In 1814 a Baptist and a Congregational church were constituted in this village. Both these churches were very small, but apparently zealous for the cause of their Redeemer. The people around them were notorious for vice and almost every species of wickedness. They were profane. They did not manifest that reverence towards God which divine worship usually produces. If the Lord’s day could be distinguished from other days, it was by being more devoted to the pursuit of vanity, and the practice of iniquity. The youths were conformed to the course of this world. Nothing was more foreign to their desire than to attend to things of a serious or religious nature. Vain company was their delight, and vain amusements the object of their unwearied pursuit. It seemed as if the inhabitants of that village were left to fill up the measure of their iniquities, and to go on from one degree of wickedness to another, till the patience of God should be wearied, and he destroy them in his holy displeasure.

But in the midst of wrath, God remembered mercy. Believers who had entered into covenant with each other, were faithful. They illustrated the excellence of the Christian religion in their lives and conversation. Their faith was strong, and their love fervent. They seemed to manifest a more than ordinary attachment to one another. Their happy society could not but attract the attention of the irreligious and profane, and convince the world that they had been with Jesus. These sent up their sincerely ardent prayers for the outpouring of the Spirit.

In 1816 a special work commenced. Preachers were faithful and warm in their prayers and awakening in their sermons. The duty of believers, the folly of ingratitude of those who sleep in time of harvest, were set forth in an impressive manner. All seemed to feel sensible that something must be done, but many did not know how to do it. Conference meetings were set up and numbers attended. The brethren wished to pray and exhort sinners to repent, but not being accustomed to this work, they had many fears, lest they should not discharge their duty in such a manner as to recommend religion to unbelievers. At one meeting there was an account read of the revival of religion in Lenox, Massachusetts. The people inquired with great solicitude [interest and attention] whether these things were so. The subject was new to them. They sought for information with eager curiosity. They were ignorant of what God had been doing in our land.1

On the evening of New Year’s day a certain class of the youths attended a ball in the village, and there was a conference [a special meeting of Christians for prayer and exhortation] at the same time.

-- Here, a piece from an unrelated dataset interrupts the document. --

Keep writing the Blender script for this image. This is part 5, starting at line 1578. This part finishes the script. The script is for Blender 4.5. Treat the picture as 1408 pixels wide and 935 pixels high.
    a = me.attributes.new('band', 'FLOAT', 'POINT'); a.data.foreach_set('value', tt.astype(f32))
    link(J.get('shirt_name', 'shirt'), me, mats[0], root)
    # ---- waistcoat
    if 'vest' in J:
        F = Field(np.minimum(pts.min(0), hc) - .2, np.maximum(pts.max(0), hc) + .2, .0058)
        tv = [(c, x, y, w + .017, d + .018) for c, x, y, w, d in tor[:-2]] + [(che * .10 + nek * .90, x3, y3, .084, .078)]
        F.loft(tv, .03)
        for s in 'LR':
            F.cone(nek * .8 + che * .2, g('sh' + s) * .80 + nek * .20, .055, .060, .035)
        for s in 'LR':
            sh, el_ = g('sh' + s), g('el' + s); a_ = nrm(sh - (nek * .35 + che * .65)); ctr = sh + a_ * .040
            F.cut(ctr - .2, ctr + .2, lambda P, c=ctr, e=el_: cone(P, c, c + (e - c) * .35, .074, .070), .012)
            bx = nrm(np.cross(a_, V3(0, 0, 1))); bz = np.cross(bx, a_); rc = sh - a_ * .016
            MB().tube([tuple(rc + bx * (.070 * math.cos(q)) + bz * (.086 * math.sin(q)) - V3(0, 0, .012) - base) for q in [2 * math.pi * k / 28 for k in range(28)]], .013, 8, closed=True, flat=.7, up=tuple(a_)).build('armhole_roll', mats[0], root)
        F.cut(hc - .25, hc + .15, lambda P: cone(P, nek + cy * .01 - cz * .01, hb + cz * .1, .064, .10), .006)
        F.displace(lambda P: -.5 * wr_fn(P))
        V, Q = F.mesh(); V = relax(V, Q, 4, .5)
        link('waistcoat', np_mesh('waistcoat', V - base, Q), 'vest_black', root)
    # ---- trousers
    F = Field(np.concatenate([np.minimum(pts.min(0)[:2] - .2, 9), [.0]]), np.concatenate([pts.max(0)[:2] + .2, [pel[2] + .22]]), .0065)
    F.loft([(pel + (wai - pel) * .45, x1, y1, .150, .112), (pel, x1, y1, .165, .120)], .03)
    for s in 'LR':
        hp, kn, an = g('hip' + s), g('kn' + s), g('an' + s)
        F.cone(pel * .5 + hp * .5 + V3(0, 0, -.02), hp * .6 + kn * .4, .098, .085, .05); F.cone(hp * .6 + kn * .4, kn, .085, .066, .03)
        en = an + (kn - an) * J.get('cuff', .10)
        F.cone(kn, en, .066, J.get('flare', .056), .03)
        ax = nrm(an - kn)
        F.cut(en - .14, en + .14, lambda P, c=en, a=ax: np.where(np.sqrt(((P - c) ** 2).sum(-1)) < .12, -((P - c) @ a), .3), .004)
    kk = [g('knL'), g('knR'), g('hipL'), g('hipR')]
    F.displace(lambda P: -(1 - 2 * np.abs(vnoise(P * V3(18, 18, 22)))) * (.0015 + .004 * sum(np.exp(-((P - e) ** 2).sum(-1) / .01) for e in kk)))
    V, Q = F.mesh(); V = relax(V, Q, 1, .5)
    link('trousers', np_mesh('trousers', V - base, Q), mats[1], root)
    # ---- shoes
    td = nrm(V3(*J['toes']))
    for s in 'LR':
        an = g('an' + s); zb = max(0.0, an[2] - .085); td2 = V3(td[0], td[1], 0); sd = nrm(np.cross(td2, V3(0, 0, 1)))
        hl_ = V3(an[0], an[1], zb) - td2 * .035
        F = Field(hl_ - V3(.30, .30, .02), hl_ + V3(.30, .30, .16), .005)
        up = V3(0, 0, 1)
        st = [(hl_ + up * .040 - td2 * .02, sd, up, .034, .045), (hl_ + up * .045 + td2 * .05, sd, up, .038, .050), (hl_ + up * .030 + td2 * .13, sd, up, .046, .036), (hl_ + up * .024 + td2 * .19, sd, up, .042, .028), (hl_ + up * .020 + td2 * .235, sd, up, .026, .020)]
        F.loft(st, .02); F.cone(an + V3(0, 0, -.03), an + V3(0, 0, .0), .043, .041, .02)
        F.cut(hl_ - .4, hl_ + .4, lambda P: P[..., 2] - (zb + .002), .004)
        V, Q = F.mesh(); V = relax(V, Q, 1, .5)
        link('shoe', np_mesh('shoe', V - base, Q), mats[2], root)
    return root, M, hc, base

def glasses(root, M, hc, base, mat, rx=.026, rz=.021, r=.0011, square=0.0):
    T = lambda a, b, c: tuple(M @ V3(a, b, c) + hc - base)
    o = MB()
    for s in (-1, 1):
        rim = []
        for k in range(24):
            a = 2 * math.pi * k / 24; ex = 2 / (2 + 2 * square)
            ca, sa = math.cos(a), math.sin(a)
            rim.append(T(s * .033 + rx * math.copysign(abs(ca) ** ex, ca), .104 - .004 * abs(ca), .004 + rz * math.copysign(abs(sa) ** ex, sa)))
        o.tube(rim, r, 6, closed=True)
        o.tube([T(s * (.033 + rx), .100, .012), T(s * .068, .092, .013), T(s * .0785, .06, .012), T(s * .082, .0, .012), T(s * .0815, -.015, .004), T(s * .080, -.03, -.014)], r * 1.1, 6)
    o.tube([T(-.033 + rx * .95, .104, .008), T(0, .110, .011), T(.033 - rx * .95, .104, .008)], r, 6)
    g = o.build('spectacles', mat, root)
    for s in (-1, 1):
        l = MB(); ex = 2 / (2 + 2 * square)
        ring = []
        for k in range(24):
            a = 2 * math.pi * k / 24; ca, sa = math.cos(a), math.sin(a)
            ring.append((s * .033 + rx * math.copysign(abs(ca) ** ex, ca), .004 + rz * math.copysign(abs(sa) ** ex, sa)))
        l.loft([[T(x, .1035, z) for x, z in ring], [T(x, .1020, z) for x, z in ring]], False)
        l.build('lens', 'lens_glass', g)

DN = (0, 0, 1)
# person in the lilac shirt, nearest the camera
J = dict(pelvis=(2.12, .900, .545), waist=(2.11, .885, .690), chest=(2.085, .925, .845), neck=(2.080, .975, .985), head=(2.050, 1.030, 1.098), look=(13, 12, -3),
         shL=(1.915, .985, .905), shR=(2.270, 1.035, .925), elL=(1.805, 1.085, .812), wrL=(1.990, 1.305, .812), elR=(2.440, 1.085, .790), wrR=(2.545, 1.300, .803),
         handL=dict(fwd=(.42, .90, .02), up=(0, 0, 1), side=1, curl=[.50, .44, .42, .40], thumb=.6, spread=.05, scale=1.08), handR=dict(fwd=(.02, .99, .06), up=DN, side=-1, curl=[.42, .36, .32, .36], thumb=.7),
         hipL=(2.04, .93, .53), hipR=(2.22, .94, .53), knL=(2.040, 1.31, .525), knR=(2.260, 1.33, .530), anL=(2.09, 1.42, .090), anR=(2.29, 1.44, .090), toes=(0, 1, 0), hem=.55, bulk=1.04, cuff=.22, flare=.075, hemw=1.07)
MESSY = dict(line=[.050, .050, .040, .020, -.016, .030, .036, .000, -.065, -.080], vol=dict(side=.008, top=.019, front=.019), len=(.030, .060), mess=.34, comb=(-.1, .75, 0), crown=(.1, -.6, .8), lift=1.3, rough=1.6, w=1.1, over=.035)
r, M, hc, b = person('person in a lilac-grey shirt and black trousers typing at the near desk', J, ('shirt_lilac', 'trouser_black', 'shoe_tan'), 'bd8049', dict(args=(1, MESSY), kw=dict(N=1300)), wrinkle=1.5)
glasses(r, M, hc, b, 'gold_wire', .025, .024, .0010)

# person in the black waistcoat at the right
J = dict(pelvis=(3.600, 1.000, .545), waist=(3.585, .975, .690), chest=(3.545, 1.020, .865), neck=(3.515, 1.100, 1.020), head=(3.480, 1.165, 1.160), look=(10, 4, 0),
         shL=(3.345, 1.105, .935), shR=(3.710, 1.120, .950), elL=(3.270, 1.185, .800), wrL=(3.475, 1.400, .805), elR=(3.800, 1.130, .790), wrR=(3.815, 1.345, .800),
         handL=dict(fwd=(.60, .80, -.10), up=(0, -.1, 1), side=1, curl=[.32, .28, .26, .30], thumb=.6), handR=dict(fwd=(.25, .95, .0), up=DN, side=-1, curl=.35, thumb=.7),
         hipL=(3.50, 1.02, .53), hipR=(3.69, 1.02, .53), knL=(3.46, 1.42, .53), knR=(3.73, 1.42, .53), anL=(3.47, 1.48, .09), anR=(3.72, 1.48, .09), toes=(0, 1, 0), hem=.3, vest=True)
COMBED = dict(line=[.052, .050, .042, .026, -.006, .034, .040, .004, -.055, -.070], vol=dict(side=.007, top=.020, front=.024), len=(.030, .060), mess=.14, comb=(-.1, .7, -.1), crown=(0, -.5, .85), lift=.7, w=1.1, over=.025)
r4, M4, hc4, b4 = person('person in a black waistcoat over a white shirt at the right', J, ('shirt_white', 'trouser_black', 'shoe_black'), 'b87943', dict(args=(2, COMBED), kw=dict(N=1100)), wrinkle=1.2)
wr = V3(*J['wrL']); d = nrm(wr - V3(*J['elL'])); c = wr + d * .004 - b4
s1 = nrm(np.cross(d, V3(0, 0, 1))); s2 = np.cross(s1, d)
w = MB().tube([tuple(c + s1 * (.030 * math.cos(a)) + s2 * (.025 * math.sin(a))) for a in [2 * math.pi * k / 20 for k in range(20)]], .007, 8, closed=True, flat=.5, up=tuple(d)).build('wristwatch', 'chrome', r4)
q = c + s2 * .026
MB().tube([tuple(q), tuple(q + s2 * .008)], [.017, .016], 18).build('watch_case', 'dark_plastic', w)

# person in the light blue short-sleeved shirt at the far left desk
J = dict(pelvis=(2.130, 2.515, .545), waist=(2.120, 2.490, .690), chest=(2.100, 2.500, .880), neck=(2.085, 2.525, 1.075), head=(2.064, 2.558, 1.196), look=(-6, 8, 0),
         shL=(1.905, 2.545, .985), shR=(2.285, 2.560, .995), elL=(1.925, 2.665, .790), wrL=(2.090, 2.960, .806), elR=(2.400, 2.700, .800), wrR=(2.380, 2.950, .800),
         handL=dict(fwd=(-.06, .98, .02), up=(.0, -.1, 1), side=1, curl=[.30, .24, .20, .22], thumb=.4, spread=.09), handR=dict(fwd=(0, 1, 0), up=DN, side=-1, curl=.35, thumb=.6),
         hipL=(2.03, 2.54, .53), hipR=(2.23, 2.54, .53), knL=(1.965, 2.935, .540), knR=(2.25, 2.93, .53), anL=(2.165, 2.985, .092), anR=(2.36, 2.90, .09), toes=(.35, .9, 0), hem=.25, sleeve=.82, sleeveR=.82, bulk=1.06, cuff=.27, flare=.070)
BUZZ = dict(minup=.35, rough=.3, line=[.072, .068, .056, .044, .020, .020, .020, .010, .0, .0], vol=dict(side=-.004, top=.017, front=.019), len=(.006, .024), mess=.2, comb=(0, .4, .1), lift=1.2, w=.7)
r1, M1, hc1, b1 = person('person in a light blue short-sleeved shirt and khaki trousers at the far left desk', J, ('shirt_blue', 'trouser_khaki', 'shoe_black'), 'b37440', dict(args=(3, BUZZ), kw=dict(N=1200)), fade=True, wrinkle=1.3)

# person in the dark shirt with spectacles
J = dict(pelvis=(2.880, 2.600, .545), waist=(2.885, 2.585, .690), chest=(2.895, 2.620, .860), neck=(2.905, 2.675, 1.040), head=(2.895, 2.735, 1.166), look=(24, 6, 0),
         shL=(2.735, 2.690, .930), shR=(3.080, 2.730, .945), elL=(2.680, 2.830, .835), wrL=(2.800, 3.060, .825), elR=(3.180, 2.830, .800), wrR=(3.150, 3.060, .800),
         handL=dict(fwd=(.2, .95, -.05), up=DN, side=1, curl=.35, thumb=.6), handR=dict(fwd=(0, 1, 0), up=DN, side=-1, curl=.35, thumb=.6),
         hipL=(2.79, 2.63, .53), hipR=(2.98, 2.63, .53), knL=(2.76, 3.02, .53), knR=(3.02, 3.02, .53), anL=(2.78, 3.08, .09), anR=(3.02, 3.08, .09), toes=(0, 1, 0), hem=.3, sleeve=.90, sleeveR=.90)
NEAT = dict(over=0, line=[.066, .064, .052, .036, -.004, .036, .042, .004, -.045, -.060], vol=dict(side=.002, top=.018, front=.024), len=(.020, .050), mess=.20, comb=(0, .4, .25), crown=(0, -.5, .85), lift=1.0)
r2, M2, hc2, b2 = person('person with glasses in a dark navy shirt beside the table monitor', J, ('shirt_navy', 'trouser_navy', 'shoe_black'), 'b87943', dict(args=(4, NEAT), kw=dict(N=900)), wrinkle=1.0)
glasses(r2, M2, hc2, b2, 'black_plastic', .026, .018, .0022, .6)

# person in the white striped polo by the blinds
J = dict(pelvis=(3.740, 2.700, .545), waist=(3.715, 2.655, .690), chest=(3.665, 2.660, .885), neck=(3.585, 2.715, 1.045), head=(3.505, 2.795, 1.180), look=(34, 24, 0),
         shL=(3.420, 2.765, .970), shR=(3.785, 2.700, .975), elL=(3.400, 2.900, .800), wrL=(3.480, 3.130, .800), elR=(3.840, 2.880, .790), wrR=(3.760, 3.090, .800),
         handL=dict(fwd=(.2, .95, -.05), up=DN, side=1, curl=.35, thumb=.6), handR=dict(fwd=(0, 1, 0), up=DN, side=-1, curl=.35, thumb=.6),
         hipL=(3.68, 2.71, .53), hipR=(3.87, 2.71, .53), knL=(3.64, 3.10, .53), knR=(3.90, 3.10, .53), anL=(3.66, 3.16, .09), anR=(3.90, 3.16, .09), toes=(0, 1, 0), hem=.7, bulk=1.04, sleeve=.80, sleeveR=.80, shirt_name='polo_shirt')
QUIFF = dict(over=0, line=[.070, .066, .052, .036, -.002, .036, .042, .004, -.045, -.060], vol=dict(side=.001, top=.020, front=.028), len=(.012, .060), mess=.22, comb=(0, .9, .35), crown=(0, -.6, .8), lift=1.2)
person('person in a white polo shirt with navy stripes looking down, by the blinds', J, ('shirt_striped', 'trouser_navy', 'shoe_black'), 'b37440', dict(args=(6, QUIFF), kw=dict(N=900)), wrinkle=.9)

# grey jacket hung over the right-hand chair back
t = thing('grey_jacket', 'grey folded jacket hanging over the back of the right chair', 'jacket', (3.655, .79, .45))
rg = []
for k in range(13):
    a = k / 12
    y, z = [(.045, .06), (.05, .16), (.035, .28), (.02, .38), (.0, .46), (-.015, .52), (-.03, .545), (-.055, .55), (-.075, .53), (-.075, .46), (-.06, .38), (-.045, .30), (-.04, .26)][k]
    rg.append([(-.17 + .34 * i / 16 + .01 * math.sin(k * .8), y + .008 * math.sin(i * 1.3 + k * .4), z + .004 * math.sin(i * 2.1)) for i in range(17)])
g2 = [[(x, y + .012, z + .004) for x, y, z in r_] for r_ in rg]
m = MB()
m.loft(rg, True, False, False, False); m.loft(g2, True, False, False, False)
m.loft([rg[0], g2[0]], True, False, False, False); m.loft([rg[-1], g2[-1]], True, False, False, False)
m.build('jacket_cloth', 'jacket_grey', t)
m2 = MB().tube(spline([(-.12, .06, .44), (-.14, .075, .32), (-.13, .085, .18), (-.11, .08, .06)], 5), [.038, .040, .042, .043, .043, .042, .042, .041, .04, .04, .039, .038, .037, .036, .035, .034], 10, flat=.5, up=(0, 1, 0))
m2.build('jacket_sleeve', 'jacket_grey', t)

These were appointments very different in their nature, and many of the youths had severe struggles in their minds in determining at which place they should attend. It was a critical period. They halted between two opinions. They hesitated whether to serve God or indulge themselves in that vain amusement that never profited any of the human race. On the one hand Satan tempted; on the other, conscience remonstrated [opposed]. On the one hand they were solicited by their evil propensities to go and enjoy the pleasures of mirth, and the recreations of the ball-room; on the other, they were impressed by the Spirit of God to turn from vanity, and prepare to meet their God. It was emphatically a sealing time. They were called upon to act decisively. Some who had made preparations and were resolved to go to the place of recreation, afterwards began to hesitate. One young man particularly, who had been uncommonly impetuous [zealous and passionate] in the pursuit of vanity, was deeply convicted of his sin the very day of the appointment. And even after they were assembled, some were so much affected and so greatly distressed on account of their conduct, that they left the ball-room and sought relief in tears. Thus, there was a striking contrast between the different pursuits of the youths. The occasion excited public attention to a very considerable degree, and we have reason to believe that the event was favorable to their highest interest.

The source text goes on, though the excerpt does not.